You mentioned how exciting Bitcoin is—but you’ve also been something of a banker your entire life. I would think that most bankers gave Bitcoin short shrift early on.

You're absolutely right. My demographic age group is such that I try to seek much younger companions. My wife is considerably younger than I am and so I socialize way out of what you'd call my demographic age group. I find that when I sit down with my age contemporaries the word Bitcoin comes up and they immediately think, drug dealer crime, internet criminality, cross-border thuggery or something. That's because they're reading about it in their own mind, so to speak, and they don't understand it. They don't understand what the future looks like, they just measure it against the past.

I can't have long conversations with many of my contemporaries. It's like talking to a brick wall. I find myself in a generational conflict, it's kind of weird. That being said, I find that I just have to communicate differently because I’m in a different head space that much of my generation is in.

 

Speaking of new school ethos, some tech people like to talk up the value of failure, which I think is something of a newer value compared with traditional business ethos. Do you value founders who have failed or is it all the same to you?

Yes, I do, if they fail honestly.  I myself have had things that didn't work. But how did you fail? Did you run from your investors? Do you hide, or did you figure out exactly what toe you shot yourself in and explain why? In that case, you’re wiser and you’ll learn from it. I've never had an investor reject or sue or get mad at an honestly and forthrightly described failure because that failure could become the platform for the next success.

 

As a banker this must be an interesting time, as the Brexit vote just occurred.

Yes, it is. I think about topics like that, like democracy, a lot.

We're seeing all these movements in the world today ranging from Bernie Sanders to Trump to Brexit to even Bitcoin where people are trying to bring some sort of a democratic enterprise and energy to things that might normally be intractable and stuck.

It doesn't matter which end of the political spectrum you are at. I think there's a populism or there's an energy that's just waiting to be released. Particularly in the Middle East where most of the news is about people shooting each other and blowing things up. There's also a huge amount of energy being released into creative entrepreneurship in that part of the world.

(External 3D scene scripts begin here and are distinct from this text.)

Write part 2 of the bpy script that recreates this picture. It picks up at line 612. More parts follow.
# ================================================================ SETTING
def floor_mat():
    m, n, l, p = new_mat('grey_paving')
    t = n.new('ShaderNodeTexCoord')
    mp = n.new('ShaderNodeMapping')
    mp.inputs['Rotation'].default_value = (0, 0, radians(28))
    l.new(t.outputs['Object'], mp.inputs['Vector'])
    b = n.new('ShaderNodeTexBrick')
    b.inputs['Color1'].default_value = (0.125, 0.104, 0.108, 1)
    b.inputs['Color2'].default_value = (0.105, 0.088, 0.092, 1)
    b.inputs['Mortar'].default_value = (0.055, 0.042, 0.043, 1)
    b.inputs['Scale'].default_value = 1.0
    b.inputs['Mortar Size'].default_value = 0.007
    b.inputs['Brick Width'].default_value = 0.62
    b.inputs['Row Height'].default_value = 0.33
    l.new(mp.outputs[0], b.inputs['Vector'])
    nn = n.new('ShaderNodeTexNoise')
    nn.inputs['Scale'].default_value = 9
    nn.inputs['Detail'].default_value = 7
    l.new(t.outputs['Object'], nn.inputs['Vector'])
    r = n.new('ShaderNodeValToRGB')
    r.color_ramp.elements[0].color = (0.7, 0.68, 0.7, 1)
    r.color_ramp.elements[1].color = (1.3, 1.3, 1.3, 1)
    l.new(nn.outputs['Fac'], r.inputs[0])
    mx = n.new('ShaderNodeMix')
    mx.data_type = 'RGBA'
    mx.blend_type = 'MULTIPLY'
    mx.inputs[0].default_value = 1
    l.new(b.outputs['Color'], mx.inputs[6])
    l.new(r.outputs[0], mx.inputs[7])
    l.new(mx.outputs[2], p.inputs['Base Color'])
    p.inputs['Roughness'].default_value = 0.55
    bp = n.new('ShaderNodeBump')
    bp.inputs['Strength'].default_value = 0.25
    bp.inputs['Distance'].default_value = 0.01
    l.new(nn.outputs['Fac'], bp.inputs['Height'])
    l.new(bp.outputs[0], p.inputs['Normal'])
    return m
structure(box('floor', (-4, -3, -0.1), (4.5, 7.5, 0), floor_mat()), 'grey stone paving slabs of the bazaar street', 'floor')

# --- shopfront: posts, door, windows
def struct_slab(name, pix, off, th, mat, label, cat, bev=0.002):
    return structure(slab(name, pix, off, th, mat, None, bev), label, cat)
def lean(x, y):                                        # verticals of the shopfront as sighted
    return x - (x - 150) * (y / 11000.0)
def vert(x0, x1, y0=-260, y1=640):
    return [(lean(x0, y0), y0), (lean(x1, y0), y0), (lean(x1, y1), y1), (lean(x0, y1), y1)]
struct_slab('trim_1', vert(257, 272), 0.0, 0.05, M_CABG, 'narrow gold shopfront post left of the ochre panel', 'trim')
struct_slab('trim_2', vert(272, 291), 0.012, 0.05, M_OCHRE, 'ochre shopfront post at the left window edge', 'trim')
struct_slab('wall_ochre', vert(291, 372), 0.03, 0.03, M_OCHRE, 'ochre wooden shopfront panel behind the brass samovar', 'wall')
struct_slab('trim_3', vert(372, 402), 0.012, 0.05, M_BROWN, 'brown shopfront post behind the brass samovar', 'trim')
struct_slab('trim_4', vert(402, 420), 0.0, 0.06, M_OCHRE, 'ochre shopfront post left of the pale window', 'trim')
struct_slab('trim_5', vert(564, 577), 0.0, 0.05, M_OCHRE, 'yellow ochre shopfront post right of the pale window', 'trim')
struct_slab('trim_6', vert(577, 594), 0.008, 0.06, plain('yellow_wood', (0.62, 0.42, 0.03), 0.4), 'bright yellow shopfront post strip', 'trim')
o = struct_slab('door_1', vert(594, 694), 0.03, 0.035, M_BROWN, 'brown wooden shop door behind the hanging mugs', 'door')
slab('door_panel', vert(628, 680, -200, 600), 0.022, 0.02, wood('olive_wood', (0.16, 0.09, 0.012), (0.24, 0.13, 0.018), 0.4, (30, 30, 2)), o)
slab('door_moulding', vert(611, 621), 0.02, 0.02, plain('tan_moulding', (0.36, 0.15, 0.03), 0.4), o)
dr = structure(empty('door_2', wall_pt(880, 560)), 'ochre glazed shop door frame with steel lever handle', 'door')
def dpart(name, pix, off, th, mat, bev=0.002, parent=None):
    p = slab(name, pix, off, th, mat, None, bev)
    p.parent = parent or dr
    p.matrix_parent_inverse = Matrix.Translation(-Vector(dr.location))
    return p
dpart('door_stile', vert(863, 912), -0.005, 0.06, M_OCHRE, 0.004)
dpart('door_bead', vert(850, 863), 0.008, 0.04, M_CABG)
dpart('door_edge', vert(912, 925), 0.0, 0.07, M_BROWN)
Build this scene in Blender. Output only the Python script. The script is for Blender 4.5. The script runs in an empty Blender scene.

We've got highly developed incubators here in this country but there are only emerging incubators in that part of the world, but there's a lot of creative energy coming out of there—that’s actually something I’m looking to help release. I'm a believer that enterprise and opportunity will build the next generation of solid citizens and connected enterprise. Rather than people feeling disenfranchised and trying to beat each other up, their energies can go into these enterprises.